Fetih Suresi 29’uncu ayet

Haberin Devamı

SORU: Fetih Suresi’nin son ayetinde, “Muhammed, Allah’ın resulüdür. Onunla beraber olanlar, inkârcılara karşı çok çetin, kendi aralarında çok sevecendirler/çok merhametlidirler. Sen onları rükû eder, secdeye kapanır halde görürsün. Allah’tan bir lütuf ve hoşnutluk ister dururlar. Görünüşlerine gelince, yüzlerinde secde eseri/izi vardır. Bu onların Tevrat’taki nitelikleri. İncil’deki nitelikleri de şöyle: Tıpkı bir ekin ki filizini çıkarmış, o filizi kuvvetlendirmiş. Filiz kalınlaştı, gövdesi üzerine dikildi. Ziraatçıları da imrendirir/hayran bırakır bu ekin. Allah böyle yapar ki, onlar sayesinde, inkâr edenleri öfkelendirsin. Allah onlardan iman edip barışa/hayra yönelik işler yapanlara bir bağışlanma ve büyük bir ödül vaat etmiştir” buyuruluyor. Siz İncil ve Tevrat’ın tahrif edilmediğini, sadece din adamlarının kutsal kitaptaki yorumları çarpıttığını söylemiştiniz. Acaba Tevrat ve İncil’de Peygamberimizin ve müminlerin bu ayetteki gibi bir özelliği belirtiliyor mu?

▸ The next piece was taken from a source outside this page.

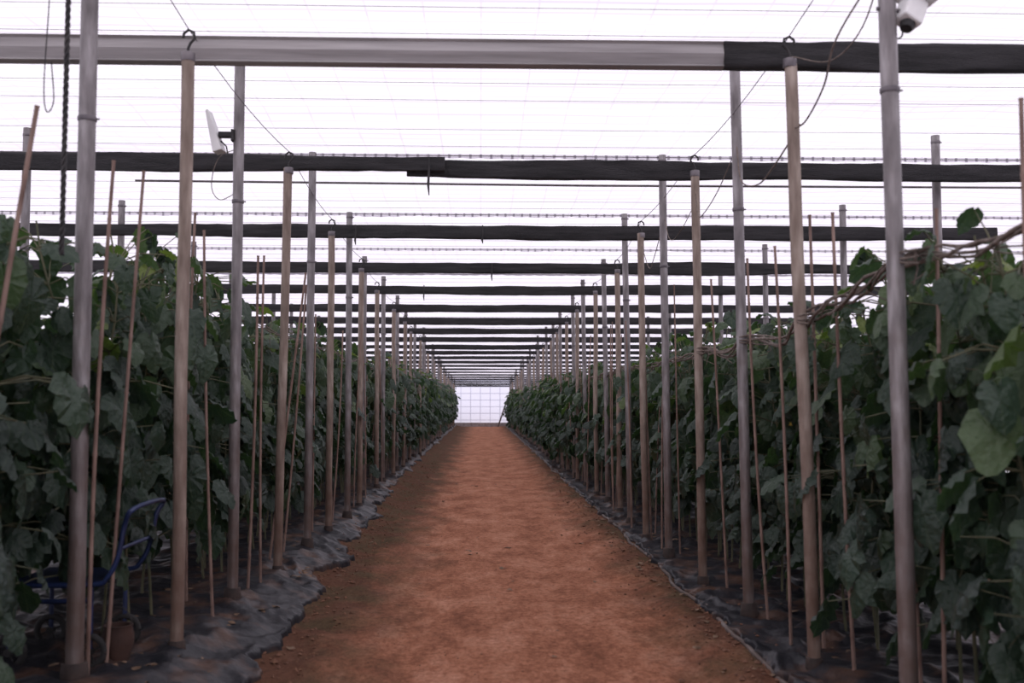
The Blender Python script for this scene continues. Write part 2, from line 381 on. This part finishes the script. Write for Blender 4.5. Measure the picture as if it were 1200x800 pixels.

CEVAP: İşler hep tersinden düşünülürse işte bu sonuca varılır. Niçin Tevrat ve İncil’de Hz. Muhammed’in ve ona inananların vasıfları olsun? O zamanlar ne Hz. Muhammed vardı ne de ona inananlar. Fetih Suresi’nin son ayetinde peygamberlere inanan insanların Tevrat’ta da İncil’de de böyle anlatıldığı belirtilmektedir. Kasıt Hz. Muhammed ve müminlerin Tevrat ve İncil’de anlatıldığı değil, inanan insanların böyle nitelendirildiği yani hem Tevrat’ta hem İncil’de hem de Kur’ân’da gerçek müminlerin böyle anlatıldığı ifade edilmektedir.

Tevrat tahrif edilmişse Kur’ân, niçin o tahrif edilmiş kitaptan hikâyeler anlatmış? Kur’ân hikâyelerinin büyük çoğunluğu Tevrat kökenlidir. Ben Tevrat’ı savunmuyorum. Ama gözü kapalı bir insan değil, bilimsel düşünen bir adamım. İlahi kitaplar arasında ayırım yapmam. Kur’ân, kendisini “Musaddikan lima beyne yedeyhi: kendinden önceki kitabı doğrulayan” diye niteliyor. Yani kendinden önceki kitapların doğru olduğunu söylüyor ki, onları onaylıyor. Bizim tahrifçilerimiz ise onların tahrif edildiğini söylüyor. Yani Kur’ân’ın doğrulayıp onayladığını muharref sayıyorlar. İbn Haldun‘un deyişiyle farkında olmadan küfre gidiyorlar.

Sizin alıntı yaptığınız meal de dakik değil, ayet yanlış manalandırılmış. İşte ayetin doğru meali: “Muhammed Allah’ın elçisidir. Onun yanında bulunanlar, kâfirlere karşı katı, birbirlerine karşı merhametlidirler. Onların, rükû ve secde ederek Allah’ın lütuf ve rızasını aradıklarını görürsün. Yüzlerinde secde izinden nişanları vardır. Onların Tevrat’taki vasıfları ve İncil’deki vasıfları da şöyle bir ekin gibidir ki, filizini çıkardı, onu güçlendirdi, kalınlaştı, derken gövdesinin üstüne dikildi, ekincilerin hoşuna gider, onlara karşı kâfirleri de öfkelendirir bir duruma geldi. Allah, onlardan inanıp iyi işler yapanlara mağfiret ve büyük mükâfat vaat etmiştir” (Fetih: 29). Bu benzetme, Allah Elçisi’nin ve arkadaşlarının, ilk ve son durumlarını anlatmaktadır. İncil’de Hz. İsa’nın dağdaki vaazını ve çeşitli konuşmalarını okursanız, Kur’ân’daki gibi inananların bir ekin gibi güçleneceğinin anlatıldığını görürsünüz.